The exercise: All of the data that follows should be retyped exactly, please, except the pictures.

###

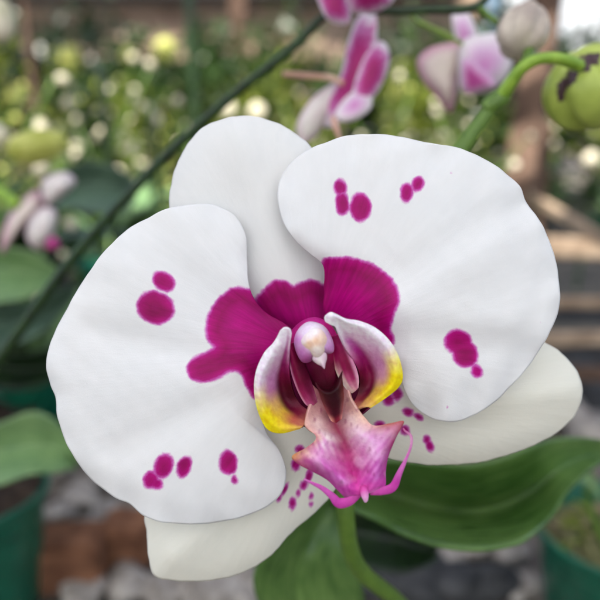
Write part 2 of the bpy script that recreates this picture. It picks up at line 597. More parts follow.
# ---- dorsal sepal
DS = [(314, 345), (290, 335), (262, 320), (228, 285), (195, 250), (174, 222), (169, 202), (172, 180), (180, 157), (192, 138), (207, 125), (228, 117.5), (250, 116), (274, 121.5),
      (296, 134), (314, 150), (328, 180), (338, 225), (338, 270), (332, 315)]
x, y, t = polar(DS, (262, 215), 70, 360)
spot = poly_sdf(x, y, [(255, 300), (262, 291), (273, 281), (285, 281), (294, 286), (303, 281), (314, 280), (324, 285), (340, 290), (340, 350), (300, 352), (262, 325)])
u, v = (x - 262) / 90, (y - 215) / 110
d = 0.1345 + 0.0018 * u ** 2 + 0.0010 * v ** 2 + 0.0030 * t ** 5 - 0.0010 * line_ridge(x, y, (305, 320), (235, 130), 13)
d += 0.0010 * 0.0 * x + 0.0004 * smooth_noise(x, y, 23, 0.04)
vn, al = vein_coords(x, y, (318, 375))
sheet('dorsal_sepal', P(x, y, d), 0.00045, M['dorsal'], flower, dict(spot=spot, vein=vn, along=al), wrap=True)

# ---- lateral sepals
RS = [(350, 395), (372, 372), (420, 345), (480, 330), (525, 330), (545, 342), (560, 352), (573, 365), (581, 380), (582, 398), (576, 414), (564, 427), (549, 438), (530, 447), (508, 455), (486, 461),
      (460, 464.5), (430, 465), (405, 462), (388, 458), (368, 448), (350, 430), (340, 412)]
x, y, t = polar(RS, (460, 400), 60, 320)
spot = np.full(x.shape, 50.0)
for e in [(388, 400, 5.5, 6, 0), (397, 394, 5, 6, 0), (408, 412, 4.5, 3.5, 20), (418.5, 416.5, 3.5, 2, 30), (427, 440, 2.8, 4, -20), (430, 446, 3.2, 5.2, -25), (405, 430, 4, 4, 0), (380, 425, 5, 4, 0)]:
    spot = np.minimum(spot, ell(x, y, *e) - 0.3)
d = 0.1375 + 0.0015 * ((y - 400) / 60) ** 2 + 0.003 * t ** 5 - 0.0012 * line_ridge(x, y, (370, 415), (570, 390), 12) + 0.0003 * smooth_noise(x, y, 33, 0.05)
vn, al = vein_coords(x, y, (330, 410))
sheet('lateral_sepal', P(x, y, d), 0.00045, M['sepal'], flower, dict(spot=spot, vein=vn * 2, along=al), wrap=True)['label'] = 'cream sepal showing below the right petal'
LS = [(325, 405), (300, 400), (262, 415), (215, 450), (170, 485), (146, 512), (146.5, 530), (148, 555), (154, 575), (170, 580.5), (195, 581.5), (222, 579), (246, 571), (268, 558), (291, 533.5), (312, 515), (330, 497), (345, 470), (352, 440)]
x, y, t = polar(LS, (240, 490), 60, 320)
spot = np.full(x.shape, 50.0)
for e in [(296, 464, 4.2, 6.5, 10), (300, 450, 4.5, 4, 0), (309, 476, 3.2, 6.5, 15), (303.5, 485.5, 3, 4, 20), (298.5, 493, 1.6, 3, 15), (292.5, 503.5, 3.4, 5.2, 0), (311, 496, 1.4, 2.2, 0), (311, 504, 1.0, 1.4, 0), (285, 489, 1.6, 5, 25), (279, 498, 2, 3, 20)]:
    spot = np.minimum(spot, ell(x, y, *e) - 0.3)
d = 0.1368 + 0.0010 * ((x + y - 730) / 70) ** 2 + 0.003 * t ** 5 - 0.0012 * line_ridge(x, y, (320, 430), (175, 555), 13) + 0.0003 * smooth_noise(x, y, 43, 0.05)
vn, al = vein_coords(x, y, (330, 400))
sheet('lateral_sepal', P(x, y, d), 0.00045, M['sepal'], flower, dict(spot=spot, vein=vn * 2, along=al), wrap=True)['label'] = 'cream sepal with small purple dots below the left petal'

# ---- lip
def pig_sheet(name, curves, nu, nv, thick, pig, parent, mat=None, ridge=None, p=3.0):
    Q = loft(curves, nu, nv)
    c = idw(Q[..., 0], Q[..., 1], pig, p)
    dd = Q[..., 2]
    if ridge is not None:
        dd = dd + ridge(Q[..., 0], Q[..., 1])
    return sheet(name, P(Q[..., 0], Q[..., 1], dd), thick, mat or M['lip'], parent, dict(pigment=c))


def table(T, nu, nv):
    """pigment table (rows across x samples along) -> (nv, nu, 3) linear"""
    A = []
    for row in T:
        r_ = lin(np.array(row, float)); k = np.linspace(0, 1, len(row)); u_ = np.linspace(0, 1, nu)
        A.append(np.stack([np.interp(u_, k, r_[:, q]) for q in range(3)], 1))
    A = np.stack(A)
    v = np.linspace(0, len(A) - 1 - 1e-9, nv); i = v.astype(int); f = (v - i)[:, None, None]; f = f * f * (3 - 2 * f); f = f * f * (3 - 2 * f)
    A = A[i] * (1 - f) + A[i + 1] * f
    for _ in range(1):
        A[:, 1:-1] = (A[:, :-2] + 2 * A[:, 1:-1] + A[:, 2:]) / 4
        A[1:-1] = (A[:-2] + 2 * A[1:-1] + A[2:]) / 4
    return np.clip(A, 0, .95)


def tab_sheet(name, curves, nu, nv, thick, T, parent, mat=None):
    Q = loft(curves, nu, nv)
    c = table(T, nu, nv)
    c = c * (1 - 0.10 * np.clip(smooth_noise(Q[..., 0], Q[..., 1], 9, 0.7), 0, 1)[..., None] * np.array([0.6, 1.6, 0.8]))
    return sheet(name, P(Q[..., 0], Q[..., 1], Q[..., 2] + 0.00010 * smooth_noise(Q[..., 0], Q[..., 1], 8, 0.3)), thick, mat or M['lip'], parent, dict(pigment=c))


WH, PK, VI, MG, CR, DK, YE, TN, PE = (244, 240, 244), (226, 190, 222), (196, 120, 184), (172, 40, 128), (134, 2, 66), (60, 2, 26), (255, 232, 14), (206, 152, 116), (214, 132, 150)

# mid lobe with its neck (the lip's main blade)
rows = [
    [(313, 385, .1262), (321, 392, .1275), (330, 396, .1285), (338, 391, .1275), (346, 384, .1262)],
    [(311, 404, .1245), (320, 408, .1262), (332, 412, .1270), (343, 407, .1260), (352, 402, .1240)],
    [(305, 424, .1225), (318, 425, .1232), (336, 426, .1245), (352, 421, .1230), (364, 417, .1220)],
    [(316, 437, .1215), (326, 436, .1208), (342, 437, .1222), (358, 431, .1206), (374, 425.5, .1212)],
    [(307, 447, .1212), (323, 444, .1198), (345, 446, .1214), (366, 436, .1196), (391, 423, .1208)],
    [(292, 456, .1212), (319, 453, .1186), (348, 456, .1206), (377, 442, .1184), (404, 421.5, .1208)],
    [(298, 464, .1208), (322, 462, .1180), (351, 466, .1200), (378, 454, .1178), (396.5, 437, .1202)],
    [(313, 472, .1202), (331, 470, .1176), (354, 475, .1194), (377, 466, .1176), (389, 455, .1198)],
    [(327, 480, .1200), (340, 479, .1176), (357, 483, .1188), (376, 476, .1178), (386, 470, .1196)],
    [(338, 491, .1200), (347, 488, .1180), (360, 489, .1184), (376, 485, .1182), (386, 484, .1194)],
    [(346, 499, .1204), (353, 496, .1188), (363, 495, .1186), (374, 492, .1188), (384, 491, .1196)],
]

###

Correct response:
Write part 2 of the bpy script that recreates this picture. It picks up at line 597. More parts follow.
# ---- dorsal sepal
DS = [(314, 345), (290, 335), (262, 320), (228, 285), (195, 250), (174, 222), (169, 202), (172, 180), (180, 157), (192, 138), (207, 125), (228, 117.5), (250, 116), (274, 121.5),
      (296, 134), (314, 150), (328, 180), (338, 225), (338, 270), (332, 315)]
x, y, t = polar(DS, (262, 215), 70, 360)
spot = poly_sdf(x, y, [(255, 300), (262, 291), (273, 281), (285, 281), (294, 286), (303, 281), (314, 280), (324, 285), (340, 290), (340, 350), (300, 352), (262, 325)])
u, v = (x - 262) / 90, (y - 215) / 110
d = 0.1345 + 0.0018 * u ** 2 + 0.0010 * v ** 2 + 0.0030 * t ** 5 - 0.0010 * line_ridge(x, y, (305, 320), (235, 130), 13)
d += 0.0010 * 0.0 * x + 0.0004 * smooth_noise(x, y, 23, 0.04)
vn, al = vein_coords(x, y, (318, 375))
sheet('dorsal_sepal', P(x, y, d), 0.00045, M['dorsal'], flower, dict(spot=spot, vein=vn, along=al), wrap=True)

# ---- lateral sepals
RS = [(350, 395), (372, 372), (420, 345), (480, 330), (525, 330), (545, 342), (560, 352), (573, 365), (581, 380), (582, 398), (576, 414), (564, 427), (549, 438), (530, 447), (508, 455), (486, 461),
      (460, 464.5), (430, 465), (405, 462), (388, 458), (368, 448), (350, 430), (340, 412)]
x, y, t = polar(RS, (460, 400), 60, 320)
spot = np.full(x.shape, 50.0)
for e in [(388, 400, 5.5, 6, 0), (397, 394, 5, 6, 0), (408, 412, 4.5, 3.5, 20), (418.5, 416.5, 3.5, 2, 30), (427, 440, 2.8, 4, -20), (430, 446, 3.2, 5.2, -25), (405, 430, 4, 4, 0), (380, 425, 5, 4, 0)]:
    spot = np.minimum(spot, ell(x, y, *e) - 0.3)
d = 0.1375 + 0.0015 * ((y - 400) / 60) ** 2 + 0.003 * t ** 5 - 0.0012 * line_ridge(x, y, (370, 415), (570, 390), 12) + 0.0003 * smooth_noise(x, y, 33, 0.05)
vn, al = vein_coords(x, y, (330, 410))
sheet('lateral_sepal', P(x, y, d), 0.00045, M['sepal'], flower, dict(spot=spot, vein=vn * 2, along=al), wrap=True)['label'] = 'cream sepal showing below the right petal'
LS = [(325, 405), (300, 400), (262, 415), (215, 450), (170, 485), (146, 512), (146.5, 530), (148, 555), (154, 575), (170, 580.5), (195, 581.5), (222, 579), (246, 571), (268, 558), (291, 533.5), (312, 515), (330, 497), (345, 470), (352, 440)]
x, y, t = polar(LS, (240, 490), 60, 320)
spot = np.full(x.shape, 50.0)
for e in [(296, 464, 4.2, 6.5, 10), (300, 450, 4.5, 4, 0), (309, 476, 3.2, 6.5, 15), (303.5, 485.5, 3, 4, 20), (298.5, 493, 1.6, 3, 15), (292.5, 503.5, 3.4, 5.2, 0), (311, 496, 1.4, 2.2, 0), (311, 504, 1.0, 1.4, 0), (285, 489, 1.6, 5, 25), (279, 498, 2, 3, 20)]:
    spot = np.minimum(spot, ell(x, y, *e) - 0.3)
d = 0.1368 + 0.0010 * ((x + y - 730) / 70) ** 2 + 0.003 * t ** 5 - 0.0012 * line_ridge(x, y, (320, 430), (175, 555), 13) + 0.0003 * smooth_noise(x, y, 43, 0.05)
vn, al = vein_coords(x, y, (330, 400))
sheet('lateral_sepal', P(x, y, d), 0.00045, M['sepal'], flower, dict(spot=spot, vein=vn * 2, along=al), wrap=True)['label'] = 'cream sepal with small purple dots below the left petal'

# ---- lip
def pig_sheet(name, curves, nu, nv, thick, pig, parent, mat=None, ridge=None, p=3.0):
    Q = loft(curves, nu, nv)
    c = idw(Q[..., 0], Q[..., 1], pig, p)
    dd = Q[..., 2]
    if ridge is not None:
        dd = dd + ridge(Q[..., 0], Q[..., 1])
    return sheet(name, P(Q[..., 0], Q[..., 1], dd), thick, mat or M['lip'], parent, dict(pigment=c))


def table(T, nu, nv):
    """pigment table (rows across x samples along) -> (nv, nu, 3) linear"""
    A = []
    for row in T:
        r_ = lin(np.array(row, float)); k = np.linspace(0, 1, len(row)); u_ = np.linspace(0, 1, nu)
        A.append(np.stack([np.interp(u_, k, r_[:, q]) for q in range(3)], 1))
    A = np.stack(A)
    v = np.linspace(0, len(A) - 1 - 1e-9, nv); i = v.astype(int); f = (v - i)[:, None, None]; f = f * f * (3 - 2 * f); f = f * f * (3 - 2 * f)
    A = A[i] * (1 - f) + A[i + 1] * f
    for _ in range(1):
        A[:, 1:-1] = (A[:, :-2] + 2 * A[:, 1:-1] + A[:, 2:]) / 4
        A[1:-1] = (A[:-2] + 2 * A[1:-1] + A[2:]) / 4
    return np.clip(A, 0, .95)


def tab_sheet(name, curves, nu, nv, thick, T, parent, mat=None):
    Q = loft(curves, nu, nv)
    c = table(T, nu, nv)
    c = c * (1 - 0.10 * np.clip(smooth_noise(Q[..., 0], Q[..., 1], 9, 0.7), 0, 1)[..., None] * np.array([0.6, 1.6, 0.8]))
    return sheet(name, P(Q[..., 0], Q[..., 1], Q[..., 2] + 0.00010 * smooth_noise(Q[..., 0], Q[..., 1], 8, 0.3)), thick, mat or M['lip'], parent, dict(pigment=c))


WH, PK, VI, MG, CR, DK, YE, TN, PE = (244, 240, 244), (226, 190, 222), (196, 120, 184), (172, 40, 128), (134, 2, 66), (60, 2, 26), (255, 232, 14), (206, 152, 116), (214, 132, 150)

# mid lobe with its neck (the lip's main blade)
rows = [
    [(313, 385, .1262), (321, 392, .1275), (330, 396, .1285), (338, 391, .1275), (346, 384, .1262)],
    [(311, 404, .1245), (320, 408, .1262), (332, 412, .1270), (343, 407, .1260), (352, 402, .1240)],
    [(305, 424, .1225), (318, 425, .1232), (336, 426, .1245), (352, 421, .1230), (364, 417, .1220)],
    [(316, 437, .1215), (326, 436, .1208), (342, 437, .1222), (358, 431, .1206), (374, 425.5, .1212)],
    [(307, 447, .1212), (323, 444, .1198), (345, 446, .1214), (366, 436, .1196), (391, 423, .1208)],
    [(292, 456, .1212), (319, 453, .1186), (348, 456, .1206), (377, 442, .1184), (404, 421.5, .1208)],
    [(298, 464, .1208), (322, 462, .1180), (351, 466, .1200), (378, 454, .1178), (396.5, 437, .1202)],
    [(313, 472, .1202), (331, 470, .1176), (354, 475, .1194), (377, 466, .1176), (389, 455, .1198)],
    [(327, 480, .1200), (340, 479, .1176), (357, 483, .1188), (376, 476, .1178), (386, 470, .1196)],
    [(338, 491, .1200), (347, 488, .1180), (360, 489, .1184), (376, 485, .1182), (386, 484, .1194)],
    [(346, 499, .1204), (353, 496, .1188), (363, 495, .1186), (374, 492, .1188), (384, 491, .1196)],
]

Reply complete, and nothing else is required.